I cross my 7s still, because I like how it looks. My pretension was to write the dates in the European fashion (day/month/year). Crossed 7s don’t impede communication. European system where it’s not expected, just to look fancy, does. I dropped that posthaste. :slight_smile:

I also still cross my Zs and 7s. It was something I consciously copied from my French teacher in middle school, so I guess it is a little pretentious. I have adopted a few other willful quirks of orthography and penmanship, too.

Pretentious? Moi?

Hey, Tool are still awesome. Never got into RAtM, though.

I used to be a music snob. I scoffed at anything that wasn’t mixed meter, had less than 4 sharps or flats in the key signature, or didn’t have a synthesizer.

Nowadays, I get a little queasy whenever I hear prog music.

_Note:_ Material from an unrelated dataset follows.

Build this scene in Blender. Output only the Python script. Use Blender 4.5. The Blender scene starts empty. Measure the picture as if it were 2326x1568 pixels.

I used to like that???

Within a fortnight, perhaps?

I too crossed my sevens when I was in junior high, just like my older, sophisticated cousin did. Looking back I think she was probably pretty darned pretentious herself. She just happened to grow up in West Hollywood where it’s almost a prerequisite. I still cross my Zs, though I don’t know how pretentious it is, seeing as no one ever sees my printing. I’ve done it since I was little when my mom taught me to do crossword puzzles. It just felt . . . right.

I also used to smoke cloves, and I actually liked them. Which is not to say there wasn’t a pretentious aspect to it. I was after all smoking them in the girls bathroom, making sure to french inhale the whole time :smack: I also use(d) a cigarette case (I rarely smoke anymore, and almost never in public) because ya know, classy, and also, I didn’t want everyone to know I was smoking generics :p.

I suppose some of the weird get ups I used to wear could be seen as pretentious and I dress a bit fancier than the other women at work, so I’m sure there’s been some talk behind my back. Nothing funny like the stories you’ve all been sharing; you’re seriously cracking my up.

This description is perfect. I try not to have many regrets but I sometimes get a case of the douche chills when thinking back on my life.

Physics major, here. We learn to do that so that people can read our equations with less confusion. Some of us put a little uptick on our Xs, too, so they don’t look like multiply signs, or some other mathematical symbol. I haven’t done any real physics in decades, but the practice stuck. I’d have to try really hard to undo it, and that would be rather… pretentious, no?

Mais oui.

I quite liked clove cigarettes, too: they were like smoking Christmas cake. That was no excuse for the fountain pen, though.

The use of fish knives and forks came into fashion in the Victorian era. Prior to that when fish was served anyone who could afford silverware ate fish using two forks. Some very old money families (of whom I first encountered the practice) continue to do so under the banner of "we bought the family silver prior to such nouveau riche inventions). As for as the salt shakers go, even comedy books like the old Preppy Handbook, maintain, the adage that salt belongs in a dish. (Unless your great-grandparents traveled a lot in pre-communist Eastern Europe and you are lucky enough to have inherited a salt throne).

Interesting; thank you. So, one would sprinkle the salt as we do sugar? Not sure how you’d use to forks.

I wore (hand-me-down) dress pants and corduroys throughout grade school and middle school because that’s what we had.

You would have gotten my attention, I always thought girls as you described were very hot.